OptResult carries the result of the simplex operation.

func LPSimplex

func LPSimplex(cc []float64,
	Aub [][]float64, bub []float64,
	Aeq [][]float64, beq []float64,
	bounds []Bound, callback Callbackfunc, disp bool,
	maxiter int, tol float64, bland bool) OptResult

LPSimplex takes a general LP model, converts to standard LP and then calls solveSimplex() to solves each phase of the two-phase algorithm.

Solve the following linear programming problem via a two-phase
simplex algorithm.

minimize:     c^T * x

subject to:   A_ub * x <= b_ub
	          A_eq * x == b_eq
	          x >= 0 if not explicitly overriden with defined bounds

Parameters
----------
c : array_like
	Coefficients of the linear objective function to be minimized.
A_ub : array_like
	2-D array which, when matrix-multiplied by x, gives the values of the
	upper-bound inequality constraints at x.
b_ub : array_like
	1-D array of values representing the upper-bound of each inequality
	constraint (row) in A_ub.
A_eq : array_like
	2-D array which, when matrix-multiplied by x, gives the values of the
	equality constraints at x.
b_eq : array_like
	1-D array of values representing the RHS of each equality constraint
	(row) in A_eq.
bounds : array_like of Bound struct with lb, ub of type float64
	The bounds for each independent variable in the solution, which
	can take one of three forms::
	    None : The default bounds, all variables are non-negative.
		(lb, ub) : if only one struct, the same lower bound (lb) and
		   		   upper bound (ub) will be applied to all variables.
		[(lb_0, ub_0), (lb_1, ub_1), ...] : If an n x Bound struct
				   sequence is provided, each variable x_i will be
				   bounded by Bounds[i].Lb and Bound[i].Ub.
	    Infinite bounds are specified using math.Inf(-1) (negative)
	       		   and math.Inf(1) (positive).
callback : callable
	If a callback function is provide, it will be called within each
	iteration of the simplex algorithm.
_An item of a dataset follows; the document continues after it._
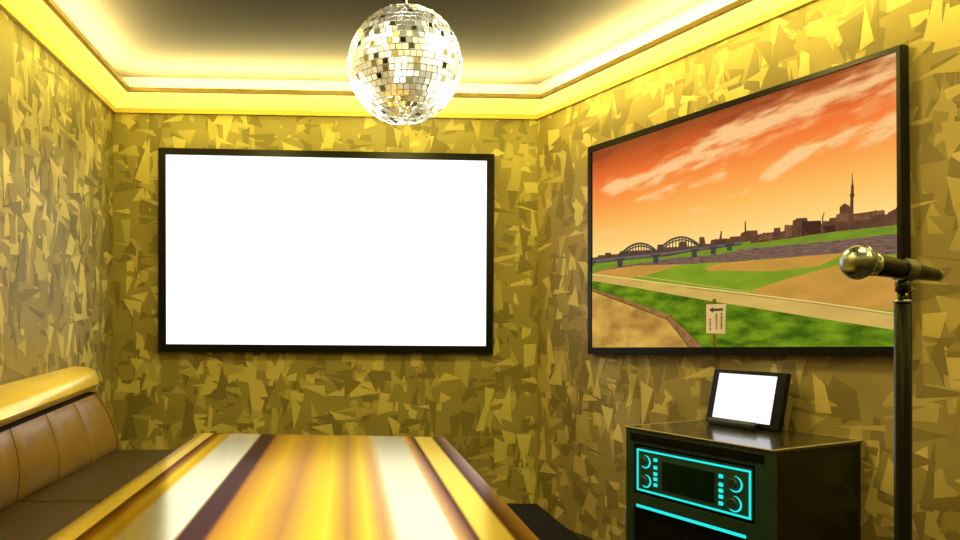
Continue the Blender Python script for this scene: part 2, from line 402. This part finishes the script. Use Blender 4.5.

The callback must have the
	signature `callback(xk, **kwargs)` where xk is the current solution
	vector and kwargs is a dictionary containing the following::
	    "tableau" : The current Simplex algorithm tableau
	    "nit"     : The current iteration.
	    "pivot"   : The pivot (row, column) used for the next iteration.
	    "phase"   : Whether the algorithm is in Phase 1 or Phase 2.
		"bv"      : A structured array containing a string representation
		            of each basic variable and its current value.
maxiter : int
	The maximum number of iterations to perform.
disp : bool
	If True, print exit status message to sys.stdout
tol : float
	The tolerance which determines when a solution is "close enough" to zero
	in Phase 1 to be considered a basic feasible solution or close enough
	to positive to to serve as an optimal solution.
bland : bool
	If True, use Bland's anti-cycling rule [3] to choose pivots to
	prevent cycling.  If False, choose pivots which should lead to a
	converged solution more quickly.  The latter method is subject to
	cycling (non-convergence) in rare instances.

Returns
-------
An OptResult struct consisting of the following fields::
	x : []float64
	    The independent variable vector which optimizes the linear
	    programming problem.
	fun : float64
	    Value of the objective function.
	slack : []float64
	    The values of the slack variables.  Each slack variable corresponds
	    to an inequality constraint.  If the slack is zero, then the
	    corresponding constraint is active.
	success : bool
	    Returns True if the algorithm succeeded in finding an optimal
	    solution.
	status : int
	    An integer representing the exit status of the optimization::
	    0 : Optimization terminated successfully
	    1 : Iteration limit reached
	    2 : Problem appears to be infeasible
	    3 : Problem appears to be unbounded
	nit : int
	    The number of iterations performed.
	message : str
	    A string descriptor of the exit status of the optimization.

Examples
--------
Consider the following problem:

Minimize: f = -1*x[0] + 4*x[1]

Subject to: -3*x[0] + 1*x[1] <= 6
	         1*x[0] + 2*x[1] <= 4
	                    x[1] >= -3

	   where:  -inf <= x[0] <= inf

This problem deviates from the standard linear programming problem.  In
standard form, linear programming problems assume the variables x are
non-negative.  Since the variables don't have standard bounds where
0 <= x <= inf, the bounds of the variables must be explicitly set.

There are two upper-bound constraints, which can be expressed as

dot(A_ub, x) <= b_ub

The input for this problem is as follows:

>>> from scipy.optimize import linprog
>>> c = [-1, 4]
>>> A = [[-3, 1], [1, 2]]
>>> b = [6, 4]
>>> x0_bnds = (None, None)
>>> x1_bnds = (-3, None)
>>> res = linprog(c, A, b, bounds=(x0_bnds, x1_bnds))
>>> print(res)
	        fun: -22.0
message: 'Optimization terminated successfully.'
	        nit: 1
	      slack: array([ 39.,   0.])
	     status: 0
	    success: True
	          x: array([ 10.,  -3.])

References
----------
[1] Dantzig, George B., Linear programming and extensions. Rand
	Corporation Research Study Princeton Univ. Press, Princeton, NJ, 1963
[2] Hillier, S.H. and Lieberman, G.J. (1995), "Introduction to
	Mathematical Programming", McGraw-Hill, Chapter 4.
[3] Bland, Robert G. New finite pivoting rules for the simplex method.
	Mathematics of Operations Research (2), 1977: pp. 103-107.
[4] Paul R. Thie, Gerard E. Keough, "An Introduction to Linear
	Programming and Game Theory" 3rd Ed, Chapter 3.7 Redundant Systems
	pp. 102